WORK TO DO »
Single out the lines of the material that contain "this" and copy them.

RECORDS SHOWN »
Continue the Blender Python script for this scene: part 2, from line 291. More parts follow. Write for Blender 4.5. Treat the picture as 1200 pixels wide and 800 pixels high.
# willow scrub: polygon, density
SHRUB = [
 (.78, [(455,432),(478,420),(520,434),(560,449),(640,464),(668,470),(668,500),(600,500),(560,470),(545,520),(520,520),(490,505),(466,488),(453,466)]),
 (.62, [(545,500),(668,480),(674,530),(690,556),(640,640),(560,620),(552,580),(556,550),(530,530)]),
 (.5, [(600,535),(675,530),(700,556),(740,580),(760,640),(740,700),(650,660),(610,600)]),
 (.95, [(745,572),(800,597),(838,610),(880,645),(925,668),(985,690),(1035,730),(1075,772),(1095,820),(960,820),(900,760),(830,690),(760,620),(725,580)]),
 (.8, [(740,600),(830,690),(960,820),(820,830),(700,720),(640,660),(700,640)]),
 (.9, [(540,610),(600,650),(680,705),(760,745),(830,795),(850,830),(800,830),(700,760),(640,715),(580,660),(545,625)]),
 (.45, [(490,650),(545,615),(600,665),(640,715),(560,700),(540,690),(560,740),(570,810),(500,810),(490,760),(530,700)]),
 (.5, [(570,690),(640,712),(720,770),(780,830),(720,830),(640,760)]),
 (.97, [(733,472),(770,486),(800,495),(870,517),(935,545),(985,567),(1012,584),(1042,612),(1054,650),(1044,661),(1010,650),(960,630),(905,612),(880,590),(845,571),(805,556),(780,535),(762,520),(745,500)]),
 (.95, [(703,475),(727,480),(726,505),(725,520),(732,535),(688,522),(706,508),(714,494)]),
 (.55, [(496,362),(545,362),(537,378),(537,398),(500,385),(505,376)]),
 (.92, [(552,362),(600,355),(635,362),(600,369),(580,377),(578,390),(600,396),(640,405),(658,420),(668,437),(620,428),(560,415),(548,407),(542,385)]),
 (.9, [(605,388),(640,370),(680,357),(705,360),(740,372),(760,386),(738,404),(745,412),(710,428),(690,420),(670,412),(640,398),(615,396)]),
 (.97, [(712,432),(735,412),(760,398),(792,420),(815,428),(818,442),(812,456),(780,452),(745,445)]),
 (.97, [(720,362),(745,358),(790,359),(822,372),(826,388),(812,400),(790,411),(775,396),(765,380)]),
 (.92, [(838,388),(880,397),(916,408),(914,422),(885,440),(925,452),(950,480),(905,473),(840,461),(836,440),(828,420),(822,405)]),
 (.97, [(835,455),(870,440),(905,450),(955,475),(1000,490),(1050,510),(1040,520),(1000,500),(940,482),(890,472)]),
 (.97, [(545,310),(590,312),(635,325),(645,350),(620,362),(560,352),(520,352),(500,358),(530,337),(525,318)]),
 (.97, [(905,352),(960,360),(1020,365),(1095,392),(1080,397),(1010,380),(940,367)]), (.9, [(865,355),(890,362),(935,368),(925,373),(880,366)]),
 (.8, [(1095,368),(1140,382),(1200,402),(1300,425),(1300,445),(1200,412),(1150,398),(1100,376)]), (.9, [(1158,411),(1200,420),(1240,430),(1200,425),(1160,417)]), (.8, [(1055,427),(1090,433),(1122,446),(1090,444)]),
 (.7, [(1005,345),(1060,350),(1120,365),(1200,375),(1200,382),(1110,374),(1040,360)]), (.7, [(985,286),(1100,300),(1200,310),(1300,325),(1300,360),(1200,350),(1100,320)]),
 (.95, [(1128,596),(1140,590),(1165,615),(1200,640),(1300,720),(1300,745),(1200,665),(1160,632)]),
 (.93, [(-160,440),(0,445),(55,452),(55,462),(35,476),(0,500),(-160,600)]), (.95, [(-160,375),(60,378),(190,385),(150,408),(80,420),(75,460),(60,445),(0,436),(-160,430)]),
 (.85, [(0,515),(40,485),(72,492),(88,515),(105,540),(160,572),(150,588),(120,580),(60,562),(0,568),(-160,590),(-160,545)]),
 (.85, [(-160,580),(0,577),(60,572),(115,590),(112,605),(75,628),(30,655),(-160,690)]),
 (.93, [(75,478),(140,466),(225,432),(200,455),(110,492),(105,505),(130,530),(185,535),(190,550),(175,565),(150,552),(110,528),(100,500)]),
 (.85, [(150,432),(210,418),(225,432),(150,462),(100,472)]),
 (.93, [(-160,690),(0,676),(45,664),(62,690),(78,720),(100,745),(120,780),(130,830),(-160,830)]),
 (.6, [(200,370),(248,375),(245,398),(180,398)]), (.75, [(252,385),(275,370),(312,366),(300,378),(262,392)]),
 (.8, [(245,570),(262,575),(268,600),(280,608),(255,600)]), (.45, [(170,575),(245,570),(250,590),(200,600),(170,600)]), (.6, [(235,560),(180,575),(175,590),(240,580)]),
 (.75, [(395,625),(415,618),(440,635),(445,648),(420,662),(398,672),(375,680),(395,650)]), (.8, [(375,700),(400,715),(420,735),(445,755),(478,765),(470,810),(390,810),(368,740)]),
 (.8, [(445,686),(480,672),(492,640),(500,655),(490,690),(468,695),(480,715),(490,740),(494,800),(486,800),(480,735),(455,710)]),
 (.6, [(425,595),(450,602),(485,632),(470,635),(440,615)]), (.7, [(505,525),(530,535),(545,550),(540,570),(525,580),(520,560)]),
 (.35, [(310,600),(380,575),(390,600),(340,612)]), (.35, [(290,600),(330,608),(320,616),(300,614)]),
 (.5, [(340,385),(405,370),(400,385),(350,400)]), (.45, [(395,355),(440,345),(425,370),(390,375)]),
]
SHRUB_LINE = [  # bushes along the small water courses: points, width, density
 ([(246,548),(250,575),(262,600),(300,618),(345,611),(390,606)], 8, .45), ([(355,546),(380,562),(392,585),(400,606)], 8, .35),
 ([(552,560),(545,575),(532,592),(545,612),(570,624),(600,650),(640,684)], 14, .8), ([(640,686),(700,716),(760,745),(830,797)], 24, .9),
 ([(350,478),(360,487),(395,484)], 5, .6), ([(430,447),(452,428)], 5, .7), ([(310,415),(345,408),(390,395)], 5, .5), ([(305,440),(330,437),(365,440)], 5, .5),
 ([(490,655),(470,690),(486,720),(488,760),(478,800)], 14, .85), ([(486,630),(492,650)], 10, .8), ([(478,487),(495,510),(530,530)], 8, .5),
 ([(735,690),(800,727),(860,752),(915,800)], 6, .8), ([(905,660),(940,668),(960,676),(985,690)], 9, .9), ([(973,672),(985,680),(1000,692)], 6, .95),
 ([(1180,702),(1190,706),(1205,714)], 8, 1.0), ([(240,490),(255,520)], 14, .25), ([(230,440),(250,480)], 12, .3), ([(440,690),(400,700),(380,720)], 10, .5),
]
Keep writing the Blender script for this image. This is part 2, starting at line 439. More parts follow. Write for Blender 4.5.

WRITTEN RESPONSE »
Continue the Blender Python script for this scene: part 2, from line 291. More parts follow. Write for Blender 4.5. Treat the picture as 1200 pixels wide and 800 pixels high.
Keep writing the Blender script for this image. This is part 2, starting at line 439. More parts follow. Write for Blender 4.5.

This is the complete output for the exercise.